-- GIVEN EXERCISE --
Lines containing the string "picture" are to be counted; report the number and nothing more.

-- DATA SECTION --
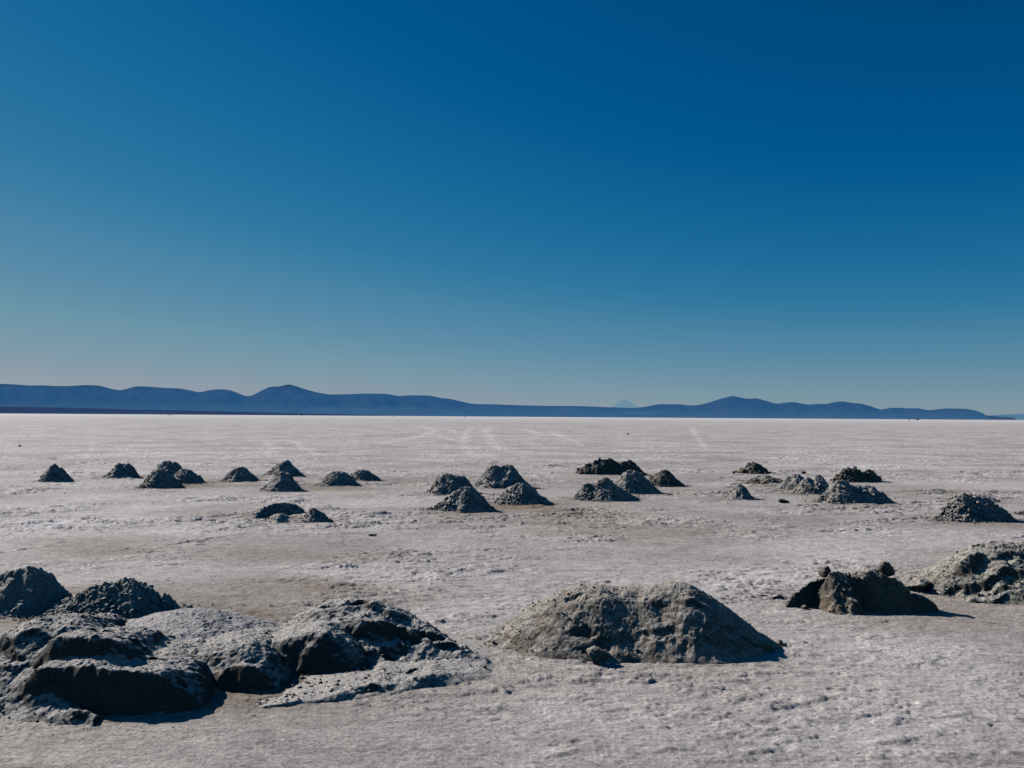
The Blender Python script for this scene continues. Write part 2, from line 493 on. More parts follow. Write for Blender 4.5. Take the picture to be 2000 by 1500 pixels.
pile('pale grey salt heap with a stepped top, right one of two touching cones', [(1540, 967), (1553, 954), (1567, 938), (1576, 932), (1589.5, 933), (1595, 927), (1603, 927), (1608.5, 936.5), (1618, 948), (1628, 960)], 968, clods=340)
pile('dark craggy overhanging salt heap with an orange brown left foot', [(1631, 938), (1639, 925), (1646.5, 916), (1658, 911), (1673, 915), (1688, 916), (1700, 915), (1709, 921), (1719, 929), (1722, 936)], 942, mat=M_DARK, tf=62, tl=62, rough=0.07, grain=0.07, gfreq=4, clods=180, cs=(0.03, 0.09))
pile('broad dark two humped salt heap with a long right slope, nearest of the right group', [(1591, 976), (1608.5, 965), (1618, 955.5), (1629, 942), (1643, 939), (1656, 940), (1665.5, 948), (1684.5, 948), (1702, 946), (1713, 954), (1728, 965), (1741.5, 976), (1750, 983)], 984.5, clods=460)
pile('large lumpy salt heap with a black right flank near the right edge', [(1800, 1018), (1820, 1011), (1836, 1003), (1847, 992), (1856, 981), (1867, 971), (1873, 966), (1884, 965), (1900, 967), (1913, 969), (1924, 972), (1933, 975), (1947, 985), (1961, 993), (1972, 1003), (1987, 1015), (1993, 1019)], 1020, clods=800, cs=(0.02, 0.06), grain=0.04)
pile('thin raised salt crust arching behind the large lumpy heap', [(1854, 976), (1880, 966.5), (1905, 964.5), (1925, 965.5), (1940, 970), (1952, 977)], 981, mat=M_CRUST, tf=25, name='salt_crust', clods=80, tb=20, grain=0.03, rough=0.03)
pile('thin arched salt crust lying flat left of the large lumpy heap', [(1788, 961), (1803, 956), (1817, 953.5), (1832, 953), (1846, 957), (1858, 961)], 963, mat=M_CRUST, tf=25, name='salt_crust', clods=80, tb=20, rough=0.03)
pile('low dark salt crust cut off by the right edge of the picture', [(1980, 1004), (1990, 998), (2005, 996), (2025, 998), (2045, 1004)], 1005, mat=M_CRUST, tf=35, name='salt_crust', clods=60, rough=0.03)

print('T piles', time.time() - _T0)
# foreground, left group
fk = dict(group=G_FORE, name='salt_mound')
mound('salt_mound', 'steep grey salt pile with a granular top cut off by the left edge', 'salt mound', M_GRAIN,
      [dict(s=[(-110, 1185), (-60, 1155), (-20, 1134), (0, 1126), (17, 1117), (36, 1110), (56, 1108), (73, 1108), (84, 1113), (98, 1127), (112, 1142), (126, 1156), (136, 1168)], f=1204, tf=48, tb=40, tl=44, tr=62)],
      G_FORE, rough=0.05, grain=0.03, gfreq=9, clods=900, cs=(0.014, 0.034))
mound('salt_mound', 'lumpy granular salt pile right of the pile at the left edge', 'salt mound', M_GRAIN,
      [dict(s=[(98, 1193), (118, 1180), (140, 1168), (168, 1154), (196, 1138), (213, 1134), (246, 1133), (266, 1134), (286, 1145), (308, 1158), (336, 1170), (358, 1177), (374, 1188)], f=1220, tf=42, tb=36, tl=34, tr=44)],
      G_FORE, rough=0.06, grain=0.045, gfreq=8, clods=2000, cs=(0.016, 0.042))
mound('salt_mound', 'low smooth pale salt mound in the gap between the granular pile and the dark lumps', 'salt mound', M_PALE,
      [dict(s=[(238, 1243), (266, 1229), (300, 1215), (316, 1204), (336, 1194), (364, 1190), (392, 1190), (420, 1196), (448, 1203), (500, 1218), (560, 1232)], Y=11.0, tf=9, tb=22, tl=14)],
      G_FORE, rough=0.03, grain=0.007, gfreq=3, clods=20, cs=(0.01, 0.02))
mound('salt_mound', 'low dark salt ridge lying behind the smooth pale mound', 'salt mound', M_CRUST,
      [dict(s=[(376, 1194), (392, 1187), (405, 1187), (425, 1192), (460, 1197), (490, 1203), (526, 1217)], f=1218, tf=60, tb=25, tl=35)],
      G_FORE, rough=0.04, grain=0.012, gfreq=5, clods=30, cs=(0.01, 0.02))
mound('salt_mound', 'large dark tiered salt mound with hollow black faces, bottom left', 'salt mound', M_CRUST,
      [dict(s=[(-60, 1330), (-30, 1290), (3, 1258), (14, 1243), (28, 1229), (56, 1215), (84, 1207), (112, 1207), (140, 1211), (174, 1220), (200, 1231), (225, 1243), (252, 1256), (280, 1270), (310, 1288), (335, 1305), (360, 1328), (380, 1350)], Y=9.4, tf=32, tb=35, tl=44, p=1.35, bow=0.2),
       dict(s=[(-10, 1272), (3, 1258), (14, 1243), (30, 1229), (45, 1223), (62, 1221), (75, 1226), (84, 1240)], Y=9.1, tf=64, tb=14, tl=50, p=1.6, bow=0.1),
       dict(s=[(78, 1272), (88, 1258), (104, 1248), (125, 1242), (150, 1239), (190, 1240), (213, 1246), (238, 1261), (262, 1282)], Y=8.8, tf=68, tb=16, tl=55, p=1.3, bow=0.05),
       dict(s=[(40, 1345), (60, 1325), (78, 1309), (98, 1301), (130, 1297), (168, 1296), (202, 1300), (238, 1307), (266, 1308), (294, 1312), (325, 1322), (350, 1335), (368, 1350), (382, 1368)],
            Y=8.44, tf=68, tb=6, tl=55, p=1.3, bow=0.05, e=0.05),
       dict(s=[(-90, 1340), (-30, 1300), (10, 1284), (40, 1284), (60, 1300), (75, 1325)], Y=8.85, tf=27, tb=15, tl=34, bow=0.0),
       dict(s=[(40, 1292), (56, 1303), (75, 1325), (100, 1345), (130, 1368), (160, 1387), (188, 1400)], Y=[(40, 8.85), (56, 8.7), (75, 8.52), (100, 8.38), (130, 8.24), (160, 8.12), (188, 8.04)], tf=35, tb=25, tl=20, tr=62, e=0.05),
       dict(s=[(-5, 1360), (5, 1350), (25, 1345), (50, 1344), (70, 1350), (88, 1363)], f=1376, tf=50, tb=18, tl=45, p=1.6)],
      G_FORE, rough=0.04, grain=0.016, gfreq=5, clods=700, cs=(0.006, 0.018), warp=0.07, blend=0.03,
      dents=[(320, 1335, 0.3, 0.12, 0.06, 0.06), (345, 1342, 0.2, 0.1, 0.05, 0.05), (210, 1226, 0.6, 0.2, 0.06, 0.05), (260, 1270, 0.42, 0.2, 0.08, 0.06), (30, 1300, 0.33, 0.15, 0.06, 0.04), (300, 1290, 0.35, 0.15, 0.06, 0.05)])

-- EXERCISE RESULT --
2